Friday, December 20, 2013

Badges Posters Stickers T-Shirts

Dummycrat candidate for Iowa Secretary of State, Brad Anderson (pictured), is giving away T-shirts for campaign contributions.

The T-shirts, in Dummycrat blue, say --

Brad Anderson "I won't sleep until Iowa beats Minnesota in voter turnout".

The word sleep is underlined, which must mean he knows he's lying and the scientific community is united in that fact.

Anderson's ideas to beat Minnesota include, permanent absentee voting whereby voters sign up to get a ballot sent to their home for every election.

To vote absentee now, a voter must fill out a form and request to vote by mail each time there’s an election.

On the face of it, Anderson's idea sounds like a waste of money to me, as well as confusing.
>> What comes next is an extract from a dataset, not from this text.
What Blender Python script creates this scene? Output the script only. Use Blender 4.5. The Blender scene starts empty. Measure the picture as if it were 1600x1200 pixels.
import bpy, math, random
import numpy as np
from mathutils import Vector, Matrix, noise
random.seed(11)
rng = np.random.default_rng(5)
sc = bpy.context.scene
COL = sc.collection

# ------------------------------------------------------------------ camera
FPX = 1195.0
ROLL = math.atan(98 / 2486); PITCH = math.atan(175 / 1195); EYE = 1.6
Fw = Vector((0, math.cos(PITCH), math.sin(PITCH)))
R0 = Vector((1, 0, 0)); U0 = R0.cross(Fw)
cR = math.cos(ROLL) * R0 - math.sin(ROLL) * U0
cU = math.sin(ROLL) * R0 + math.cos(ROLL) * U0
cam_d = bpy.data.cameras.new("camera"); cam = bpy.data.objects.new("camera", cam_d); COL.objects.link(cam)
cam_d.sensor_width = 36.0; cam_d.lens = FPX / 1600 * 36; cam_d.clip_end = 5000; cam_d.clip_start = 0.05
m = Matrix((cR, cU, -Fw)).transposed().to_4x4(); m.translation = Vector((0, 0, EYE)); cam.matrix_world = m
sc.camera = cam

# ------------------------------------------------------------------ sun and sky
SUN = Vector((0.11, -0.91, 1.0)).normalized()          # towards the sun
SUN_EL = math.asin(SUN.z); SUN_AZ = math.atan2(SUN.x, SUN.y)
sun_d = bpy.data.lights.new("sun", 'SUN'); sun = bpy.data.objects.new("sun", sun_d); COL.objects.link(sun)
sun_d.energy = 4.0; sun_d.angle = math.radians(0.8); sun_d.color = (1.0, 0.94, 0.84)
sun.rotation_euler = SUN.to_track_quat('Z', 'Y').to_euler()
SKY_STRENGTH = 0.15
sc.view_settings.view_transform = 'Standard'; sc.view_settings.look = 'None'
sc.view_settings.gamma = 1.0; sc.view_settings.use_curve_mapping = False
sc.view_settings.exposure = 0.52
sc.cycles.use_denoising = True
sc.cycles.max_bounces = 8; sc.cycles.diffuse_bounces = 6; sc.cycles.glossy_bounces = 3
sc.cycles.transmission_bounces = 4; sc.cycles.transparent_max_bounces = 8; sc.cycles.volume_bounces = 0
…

Each County Auditor would automatically send out these ballots, which covers postage to the voter and return postage, but what happens when voters move between elections? or die?

That also opens up a greater possibility of fraud, which helped elect Al Franken in Minnesota.

In the '08 campaign, Republican Sen. Norm Coleman was running for re-election against Democrat Al Franken. It was impossibly close; on the morning after the election, after 2.9 million people had voted, Coleman led Franken by 725 votes.

Franken and his Democratic allies dispatched an army of lawyers to challenge the results. After the first canvass, Coleman's lead was down to 206 votes. That was followed by months of wrangling and litigation. In the end, Franken was declared the winner by 312 votes. He was sworn into office in July 2009, eight months after the election.

During the controversy a conservative group called Minnesota Majority began to look into claims of voter fraud. Comparing criminal records with voting rolls, the group identified 1,099 felons -- all ineligible to vote -- who had voted in the Franken-Coleman race.

Minnesota Majority took the information to prosecutors across the state, many of whom showed no interest in pursuing it. But Minnesota law requires authorities to investigate such leads. And so far, Fund and von Spakovsky report, 177 people have been convicted -- not just accused, but convicted -- of voting fraudulently in the Senate race.

Brad Anderson's campaign needs to "sleep" with the fishes.